Pulitzer Prize poet to come to UNA
February 15, 2017
The Department of English will have a poet in the 2017 Writer’s Series. UNA will welcome 2016 Pulitzer Prize-winning poet Peter Balakian March 16.
The event is free and open to the public. All students are welcome to attend.
The Writer’s Series will be an all-day event. The book reading will be in the Guillot University Center Performance Center at 11 a.m. followed by a reception and book signing in the GUC Loft at 12:15 p.m.
This will be the first year the series will host a writer’s workshop in the Stone Lodge at 4 p.m.
Pamela Kingsbury, a UNA English instructor, said now is a good time to have a poet in the series.
“We always have a wish list of writers that (the English professors) want to bring to UNA, and we’re always aware of what books are doing well,” Kingsbury said.
Balakian is an Armenian-American who won the Pulitzer Prize for poems entitled in “Ozone Journal.”
Balakian’s “Ozone Journal” is a collection of 54 short poems pertaining to “the history of atrocity (and) trauma,” according to Balakian’s personal website peterbalakian.com.
The poems detail Balakian’s experience of excavating the bones of Armenian genocide victims in the Syrian Desert.
“Balakian is interesting as a poet because he started out as a history major,” Kingsbury said. “He’s very interesting on a lot of levels for that reason.”
Kingsbury said in past years, the Writer’s Series hosted multiple fiction writers.

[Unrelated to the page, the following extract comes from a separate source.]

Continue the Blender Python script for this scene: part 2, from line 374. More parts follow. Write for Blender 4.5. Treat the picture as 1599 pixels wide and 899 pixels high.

Balakian’s poems provide variety because he combines history and family stories in his writing.
Senior Bethany Pierce said it is important to hear from people in the field.
“It’s great to have diverse authors,” she said. “People often think poetry is something old, but it’s not.”
Balakian might motivate students, said freshman Damion Johnson.
“(The Writer’s Series event) could inspire someone who might have aspirations to be a journalist or poet to follow their dreams,” Johnson said.
Alabama Humanities and Alabama State Council for the Arts gave the English department grants to fund the event to help make it an all-day event, Kingsbury said.
“We have a line item in the university’s budget, and we also went outside (of the university) and asked for additional money,” Kingsbury said.
Kingsbury said she hopes the students who attend the event realize they can make a name for themselves just like Balakian did, regardless of where they are from.
“You don’t have to be from New York or Chicago to be a writer,” she said. “You can be from a smaller area and still make a contribution to literature.”